Specific Iraqi war crimes include: …
– Unnecessary destruction of Kuwaiti private and public property, in violation of Article 23(g), [1907 Hague Regulations] …
– In its indiscriminate Scud missile attacks, unnecessary destruction of Saudi Arabian and Israeli property, in violation of Article 23(g) [1907 Hague Regulations].
– In its intentional release of oil into the Persian Gulf and its sabotage of the Al-Burqan and Ar-Rumaylah oil fields in Kuwait, unnecessary destruction in violation of Articles 23(g) … [1907 Hague Regulations and] 53 and 147, GC [IV]. 
United States, Department of Defense, Final Report to Congress on the Conduct of the Persian Gulf War, 10 April 1992, Appendix O, The Role of the Law of War, ILM, Vol. 31, 1992, pp. 620, 622, 634 and 635; see also p. 633.

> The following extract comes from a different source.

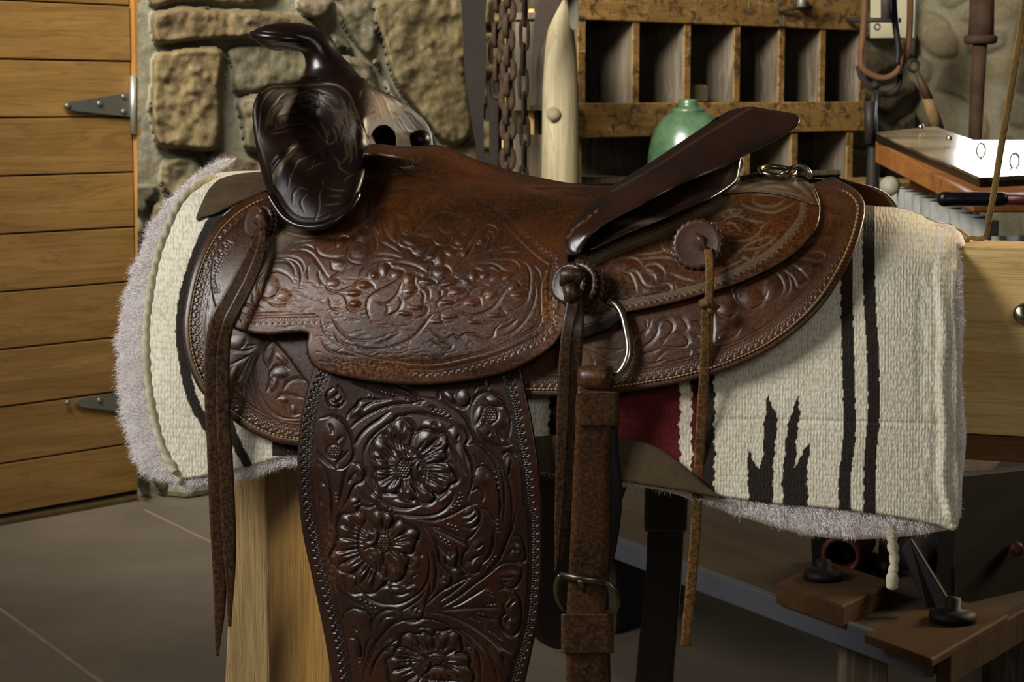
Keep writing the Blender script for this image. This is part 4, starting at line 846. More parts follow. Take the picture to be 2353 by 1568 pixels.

In 1992, in a report submitted pursuant to paragraph 5 of UN Security Council Resolution 771 (1992) on grave breaches of the 1949 Geneva Convention IV committed in the former Yugoslavia, the United States mentioned several acts of wanton devastation and destruction of property. 
United States, Former Yugoslavia: Grave breaches of the Fourth Geneva Convention, annexed to Letter dated 22 September 1992 to the UN Secretary-General, UN Doc. S/24583, 23 September 1992, pp. 8 and 9.